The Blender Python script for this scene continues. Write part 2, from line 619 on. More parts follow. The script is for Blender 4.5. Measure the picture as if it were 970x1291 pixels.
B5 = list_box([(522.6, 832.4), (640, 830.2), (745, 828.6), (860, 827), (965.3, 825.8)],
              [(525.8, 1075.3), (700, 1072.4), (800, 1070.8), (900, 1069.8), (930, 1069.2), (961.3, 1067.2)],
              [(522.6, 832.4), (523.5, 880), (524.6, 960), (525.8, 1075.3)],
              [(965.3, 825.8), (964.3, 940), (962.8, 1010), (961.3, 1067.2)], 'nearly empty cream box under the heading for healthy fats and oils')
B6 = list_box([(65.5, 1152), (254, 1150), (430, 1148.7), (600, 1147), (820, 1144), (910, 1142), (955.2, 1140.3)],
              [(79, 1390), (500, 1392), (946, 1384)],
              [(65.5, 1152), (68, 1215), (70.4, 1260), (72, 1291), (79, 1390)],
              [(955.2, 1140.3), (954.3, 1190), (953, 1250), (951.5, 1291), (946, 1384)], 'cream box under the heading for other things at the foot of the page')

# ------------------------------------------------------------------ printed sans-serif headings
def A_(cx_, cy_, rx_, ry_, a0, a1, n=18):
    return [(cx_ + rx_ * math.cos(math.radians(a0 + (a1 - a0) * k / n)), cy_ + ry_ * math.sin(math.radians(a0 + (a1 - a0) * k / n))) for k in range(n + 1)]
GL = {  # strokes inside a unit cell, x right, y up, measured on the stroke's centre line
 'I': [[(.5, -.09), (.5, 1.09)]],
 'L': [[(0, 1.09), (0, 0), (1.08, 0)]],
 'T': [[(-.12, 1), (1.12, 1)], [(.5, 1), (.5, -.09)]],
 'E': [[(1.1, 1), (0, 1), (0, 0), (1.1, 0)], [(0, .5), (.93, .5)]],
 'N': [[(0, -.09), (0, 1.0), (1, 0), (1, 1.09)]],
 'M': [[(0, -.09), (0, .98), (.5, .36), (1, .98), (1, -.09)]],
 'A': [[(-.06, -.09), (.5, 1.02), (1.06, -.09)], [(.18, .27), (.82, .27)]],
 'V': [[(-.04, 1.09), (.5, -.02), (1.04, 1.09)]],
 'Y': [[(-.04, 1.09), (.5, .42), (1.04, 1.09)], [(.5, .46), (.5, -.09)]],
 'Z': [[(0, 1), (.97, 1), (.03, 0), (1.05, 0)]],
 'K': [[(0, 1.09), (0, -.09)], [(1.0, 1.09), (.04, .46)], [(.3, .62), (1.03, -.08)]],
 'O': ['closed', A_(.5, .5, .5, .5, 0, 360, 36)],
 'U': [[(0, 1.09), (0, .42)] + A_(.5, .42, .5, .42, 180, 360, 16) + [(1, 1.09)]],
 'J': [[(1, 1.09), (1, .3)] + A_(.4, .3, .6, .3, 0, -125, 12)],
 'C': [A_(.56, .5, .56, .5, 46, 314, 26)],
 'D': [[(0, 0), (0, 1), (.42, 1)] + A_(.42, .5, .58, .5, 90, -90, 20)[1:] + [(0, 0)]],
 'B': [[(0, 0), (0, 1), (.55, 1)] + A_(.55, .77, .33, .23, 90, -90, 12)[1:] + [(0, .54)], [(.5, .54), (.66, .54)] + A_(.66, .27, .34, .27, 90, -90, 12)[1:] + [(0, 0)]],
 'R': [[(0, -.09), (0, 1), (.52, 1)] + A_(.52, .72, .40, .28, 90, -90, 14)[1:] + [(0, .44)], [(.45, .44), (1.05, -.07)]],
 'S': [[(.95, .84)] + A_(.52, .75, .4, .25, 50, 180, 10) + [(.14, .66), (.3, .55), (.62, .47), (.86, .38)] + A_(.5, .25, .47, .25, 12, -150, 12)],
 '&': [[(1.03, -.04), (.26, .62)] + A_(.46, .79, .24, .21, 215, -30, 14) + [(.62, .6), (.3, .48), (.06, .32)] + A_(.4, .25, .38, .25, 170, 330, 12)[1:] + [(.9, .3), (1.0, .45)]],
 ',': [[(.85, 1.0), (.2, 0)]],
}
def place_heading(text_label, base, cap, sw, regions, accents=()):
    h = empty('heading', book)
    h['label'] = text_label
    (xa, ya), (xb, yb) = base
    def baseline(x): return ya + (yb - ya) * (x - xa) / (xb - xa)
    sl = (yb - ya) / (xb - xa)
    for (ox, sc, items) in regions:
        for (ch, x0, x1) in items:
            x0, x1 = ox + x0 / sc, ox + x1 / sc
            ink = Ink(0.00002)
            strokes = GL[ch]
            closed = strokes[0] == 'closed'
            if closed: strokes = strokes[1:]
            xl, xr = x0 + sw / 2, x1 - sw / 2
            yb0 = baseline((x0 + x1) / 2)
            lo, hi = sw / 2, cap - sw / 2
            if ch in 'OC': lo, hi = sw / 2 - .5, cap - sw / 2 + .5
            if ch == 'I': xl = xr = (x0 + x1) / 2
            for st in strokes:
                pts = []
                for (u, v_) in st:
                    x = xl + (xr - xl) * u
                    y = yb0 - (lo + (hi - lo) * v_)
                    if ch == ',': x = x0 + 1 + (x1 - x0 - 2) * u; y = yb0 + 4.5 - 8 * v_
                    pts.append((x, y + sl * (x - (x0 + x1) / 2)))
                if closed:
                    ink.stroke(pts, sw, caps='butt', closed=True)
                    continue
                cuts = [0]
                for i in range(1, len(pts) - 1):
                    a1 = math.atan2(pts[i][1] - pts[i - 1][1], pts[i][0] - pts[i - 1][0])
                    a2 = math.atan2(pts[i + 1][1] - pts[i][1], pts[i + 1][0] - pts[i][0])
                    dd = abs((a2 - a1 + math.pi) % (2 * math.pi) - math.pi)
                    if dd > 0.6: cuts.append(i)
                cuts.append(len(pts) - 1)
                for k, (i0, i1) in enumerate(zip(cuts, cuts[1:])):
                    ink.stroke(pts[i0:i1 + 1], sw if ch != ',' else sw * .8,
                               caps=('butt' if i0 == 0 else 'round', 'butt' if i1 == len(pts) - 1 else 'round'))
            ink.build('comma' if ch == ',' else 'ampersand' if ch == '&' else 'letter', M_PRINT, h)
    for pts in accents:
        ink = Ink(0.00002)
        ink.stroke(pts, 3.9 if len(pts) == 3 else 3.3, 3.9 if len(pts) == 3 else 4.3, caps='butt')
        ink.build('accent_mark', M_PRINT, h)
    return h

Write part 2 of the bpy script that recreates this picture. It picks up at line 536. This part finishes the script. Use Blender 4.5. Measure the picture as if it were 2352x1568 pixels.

=====

What you should do: Within the records above, how many lines include the word "were"? State the number by itself.

Written solution: 2